The Department of Education followed up two weeks later with a Frequently Asked Questions document asserting that “nothing” in its earlier letter “requires or authorizes a school to restrict any rights otherwise protected by the First Amendment,” but teachers disagree. The National Education Association filed a lawsuit on March 5 arguing that the administration’s prohibitions on “teaching certain disfavored ideas” illegally inhibit “core First Amendment rights of academics in the classroom and in broader research and writing.”

Next, on February 28, the Trump administration started mass-terminating research grants it claims are related to “transgender issues” or “DEI.” Under guidance issued by the U.S. National Institutes of Health, projects can only receive federal funds if they don’t “support any DEI activities” or use “DEI language,” which appears to mean any project that includes trans people at all or acknowledges their existence, cannot receive funding at all. The NIH has sent out at least 16 termination letters so far, and reportedly plans to send out hundreds more.

Scientists recognize these conditions as a threat to academic freedom and the First Amendment. “For all this talk about free speech, this is direct censorship of scientific research,” Dr. Liza Fazio told Nature. “How can the government decide what words a journal can use to describe a scientific reality?” asked Dr. Alfredo Morabia, the editor-in-chief of the American Journal of Public Health, in The Week. “A constitutional right has been canceled.”

Finally, on March 3, the Trump administration went after law schools. Ed Martin, the interim federal prosecutor in Washington, D.C., sent a letter to William Treanor, the Dean of Georgetown Law School, asking if Treanor had “eliminated all DEI” from the school and curriculum, and if he would promise to “move swiftly to remove” DEI if it were “found” in the school’s “courses or teaching in any way.” 

Lest Treanor mistake this order for a request, Martin also made a threat: “You should know that no applicant for our fellows program, our summer internship, or employment in our office who is a student or affiliated with a law school or university that continues to teach and utilize DEI will be considered.” Basically, Martin told Georgetown that the law school had a nice employment rate, and it would be a shame if anything happened to it.

Treanor rejected Martin’s order in a response letter on March 6. “Given the First Amendment’s protections of a university’s freedom to determine its own curriculum and how to deliver it, the constitutional violation behind this threat is clear,” he said.

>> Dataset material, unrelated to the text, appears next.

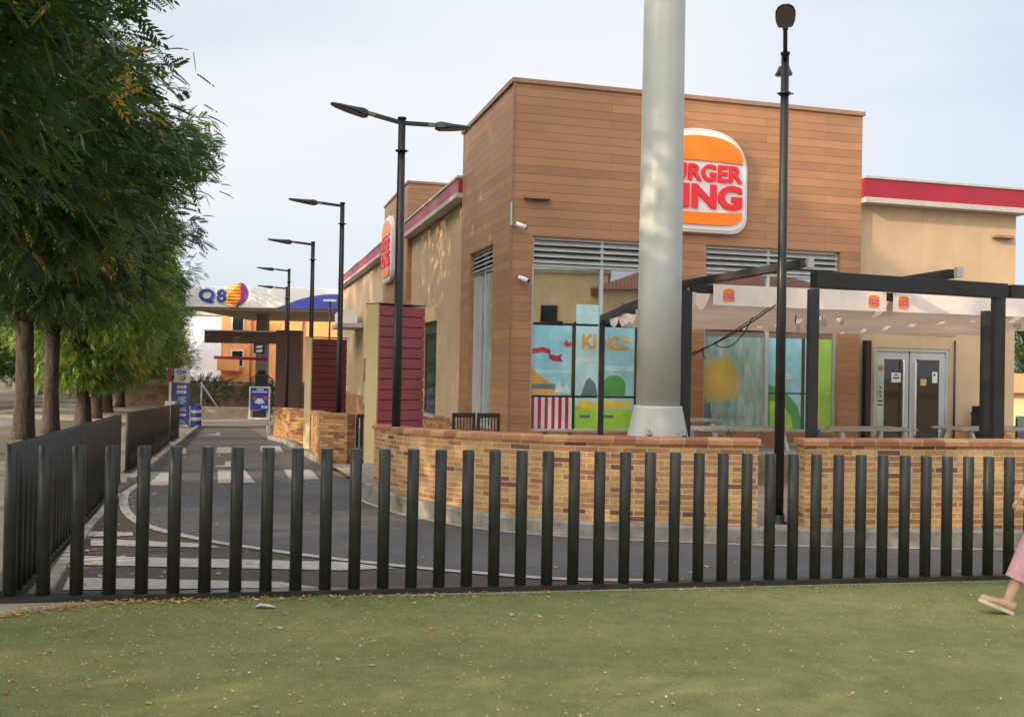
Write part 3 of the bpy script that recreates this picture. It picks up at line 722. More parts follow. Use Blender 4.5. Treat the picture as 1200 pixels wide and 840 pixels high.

Informally using government power to censor speech—threatening inquiries and financial harm to silence faculty, and pressuring schools to silence students on the government’s behalf—is known as “jawboning.” But the Supreme Court confirmed this is illegal just last year in National Rifle Association of America v. Vullo, in which the Court unanimously held that New York violated the Constitution by discouraging companies it regulated from doing business with the NRA. “The First Amendment prohibits government officials from wielding their power selectively to punish or suppress speech, directly or (as alleged here) through private intermediaries,” wrote Justice Sonia Sotomayor. The Trump White House is nevertheless trying to use schools as a middleman in its war on free speech, bullying schools into submission so they do the same to students and faculty.

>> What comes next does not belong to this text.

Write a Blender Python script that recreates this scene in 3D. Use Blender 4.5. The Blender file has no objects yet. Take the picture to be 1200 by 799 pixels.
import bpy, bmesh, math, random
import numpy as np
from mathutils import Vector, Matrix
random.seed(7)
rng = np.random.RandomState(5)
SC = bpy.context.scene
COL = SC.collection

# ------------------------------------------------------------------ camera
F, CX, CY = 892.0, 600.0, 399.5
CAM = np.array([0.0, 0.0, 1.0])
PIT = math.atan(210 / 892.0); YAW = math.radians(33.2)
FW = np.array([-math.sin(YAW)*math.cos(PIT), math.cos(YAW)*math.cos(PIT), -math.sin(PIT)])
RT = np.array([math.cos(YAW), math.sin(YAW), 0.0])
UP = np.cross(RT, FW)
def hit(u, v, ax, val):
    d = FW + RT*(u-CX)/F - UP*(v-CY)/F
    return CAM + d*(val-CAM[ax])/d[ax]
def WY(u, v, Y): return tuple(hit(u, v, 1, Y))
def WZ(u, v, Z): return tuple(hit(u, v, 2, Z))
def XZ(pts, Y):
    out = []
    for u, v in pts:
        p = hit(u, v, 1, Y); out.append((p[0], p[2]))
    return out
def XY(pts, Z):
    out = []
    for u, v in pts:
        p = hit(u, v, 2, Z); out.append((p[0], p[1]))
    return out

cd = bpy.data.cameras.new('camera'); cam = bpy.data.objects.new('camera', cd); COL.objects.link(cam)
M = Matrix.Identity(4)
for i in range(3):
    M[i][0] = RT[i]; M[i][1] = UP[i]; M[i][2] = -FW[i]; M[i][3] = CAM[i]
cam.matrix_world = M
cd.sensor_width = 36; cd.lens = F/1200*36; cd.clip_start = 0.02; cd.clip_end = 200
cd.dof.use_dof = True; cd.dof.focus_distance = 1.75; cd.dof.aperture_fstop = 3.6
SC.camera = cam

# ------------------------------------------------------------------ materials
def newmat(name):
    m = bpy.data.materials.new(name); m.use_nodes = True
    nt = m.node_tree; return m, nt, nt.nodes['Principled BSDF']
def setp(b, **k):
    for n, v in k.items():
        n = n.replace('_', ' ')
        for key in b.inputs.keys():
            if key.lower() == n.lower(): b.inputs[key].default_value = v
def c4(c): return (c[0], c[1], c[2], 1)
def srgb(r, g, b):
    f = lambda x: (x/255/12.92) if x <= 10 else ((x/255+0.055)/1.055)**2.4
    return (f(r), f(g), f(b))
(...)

Free speech takes on a special importance in academic institutions. It’s a prerequisite for the open exchange of ideas and creation of new ones. It strengthens the production of knowledge and quality of education. And it can help grow students’ ability to think for themselves and challenge the status quo. That’s why restrictions on public dissent and critical thinking are fundamentally at odds with a democratic society. And that’s why free thought is a danger to authoritarians like Donald Trump.